Nathan, I agree with your comment about a log file being easier, but copying
a journal into a physical table is not that hard either so I guess it's just
an extra step.

I'm also dubious about save operations having any effect on a read trigger.
We would have heard many a horror story already if that's a problem.

--
Jim Oberholtzer
Agile Technology Architects


-----Original Message-----
From: MIDRANGE-L [mailto:midrange-l-bounces@xxxxxxxxxxxx] On Behalf Of
Nathan Andelin
Sent: Tuesday, March 22, 2016 4:18 PM
To: Midrange Systems Technical Discussion
Subject: Re: Track all records read from a table

Mark,

That assumption about backups firing READ triggers sounded fishy from the
beginning. Thanks for raising the question. Copy commands (CPYxxxxxxx) may
be different story. That would be good to test.

I don't get why anyone would transfer a read buffer to a journal, rather
than to a log file. Wouldn't that just make it harder for users to query?

Regarding trigger overhead, consider an RPG "read" opcode; Under the covers,
the RPG program makes procedure calls nested at least a couple layers deep.
Depending on how a read trigger is implemented, it may only add
microseconds.





On Tue, Mar 22, 2016 at 2:57 PM, Mark S Waterbury <
mark.s.waterbury@xxxxxxxxxxxxx> wrote:

Mike:

To my knowledge, there is no "issue" to do with "back-ups" when using
triggers.//IBM i (and OS/400) save and restore operate on the object
as a whole (the database *FILE) saving or restoring the entire
"container" (data space, etc.); so it does not operate at a record or
row level, and so, NO__ triggers are ever "fired" during normal save or
restore operations.

Vengoal Chang posted a program named "TRGREADJRN" on his web site here:

http://blog.xuite.net/vengoal/as400/61009651

The web page is in an Asian language but the ILE RPG IV source code
is in English.
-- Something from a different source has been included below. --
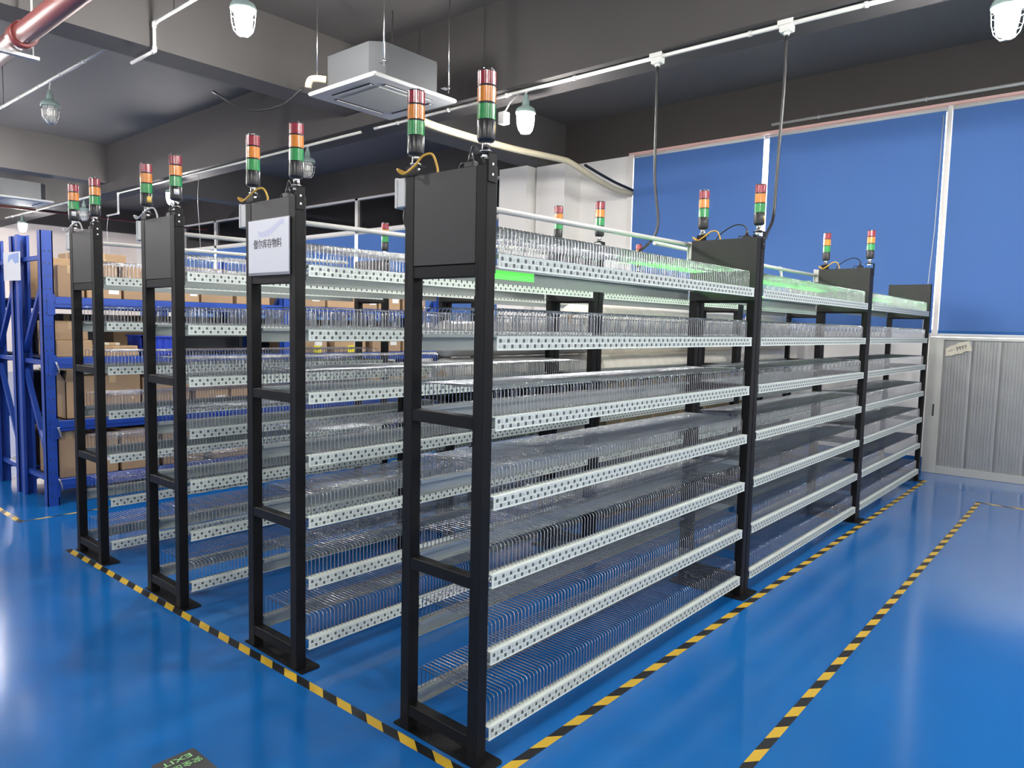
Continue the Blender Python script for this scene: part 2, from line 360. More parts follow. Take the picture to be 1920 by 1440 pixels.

The TRGREADJRN program writes a journal entry to
record details of each "read" of the file the trigger is attached to.

Hope that helps,

Mark S. Waterbury

On 3/22/2016 4:12 PM, Mike Cunningham wrote:

Thanks to everyone who has added to this thread. The backup issue
could be a problem for me as the file I need to do this on is one of
our largest with 2.5M records. It gets backed up nightly so have 2.5M
read triggers fire could cause a problem. My trigger could ignore
that job and not journal (or data queue) that read but the trigger
processing overhead would still take place. I could also remove the
trigger just before backup starts and then put it back after backup
ends but that's something I don't like to do as it could lead to
problems someday when adding it back fails and the error is hidden deep
in the backup joblog.

My other option is change code in the apps that read this data and
presents it do a user (all in-house source code) and have each app
journal the read.

And since I first asked this question nothing I do is going to meet
the need 100%. I remembered that we send the data I need to read
journal off to a could service that one of our offices use and the
user can view the data that needs tracked from that service. I have
no way to monitor or control access to the data once its sent.